As more devices are connected to the Internet of Things (IoT), proactive suppliers have begun to place more of an emphasis on security and now offer integrated countermeasures to their customers. It should be noted that devices without countermeasures are frequently vulnerable to Differential Power Analysis (DPA), a category of noninvasive side-channel attack. Effective DPA resistance cannot be achieved by chance, or even by the default complexity or high clock frequency of a target device. Therefore, measurable and quantifiable security standards, such as those offered by Test Vector Leakage Assessment (TVLA) methodology, are essential to shielding devices and systems from side-channel attacks, as untested and unverified countermeasures are typically ineffective.

Specific DPA countermeasure techniques include decreasing the signal-to-noise ratio of the power side channel by reducing leakage (signal) or increasing noise, for example, by making the amount of power consumed less contingent upon data values and/or operation (balancing); introducing amplitude and temporal noise; incorporating randomness with blinding and masking by randomly altering the representation of secret parameters and implementing protocol-level countermeasures by continually refreshing and updating cryptographic keys used by a device. Device vendors can either implement countermeasures themselves or choose from several commercial software and hardware offerings that provide side-channel resistant for commonly used cryptographic offerings.

For device makers implementing DPA countermeasures, it is recommended that the system and device prototypes be evaluated for resistance to side-channel attacks – such as SPA, CPA, DPA, HO-DPA and their electromagnetic equivalents – before a product is brought to market.

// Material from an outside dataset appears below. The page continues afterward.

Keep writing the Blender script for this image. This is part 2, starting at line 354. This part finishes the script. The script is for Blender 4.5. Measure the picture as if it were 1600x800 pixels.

In conclusion, side-channel attacks, such as Simple Power Analysis (SPA) and Differential Power Analysis (DPA) conducted against electronic gear are relatively simple and inexpensive to execute. These noninvasive techniques analyze power consumption while a device is performing routine operations with secret keys and algorithms. As all physical electronic systems routinely leak information, effective side-channel countermeasures should be implemented at the design stage to ensure protection of sensitive keys and data. Quantitative testing methodologies, like TVLA (Test Vector Leakage Assessment) should be used to verify the effectiveness of implemented countermeasures.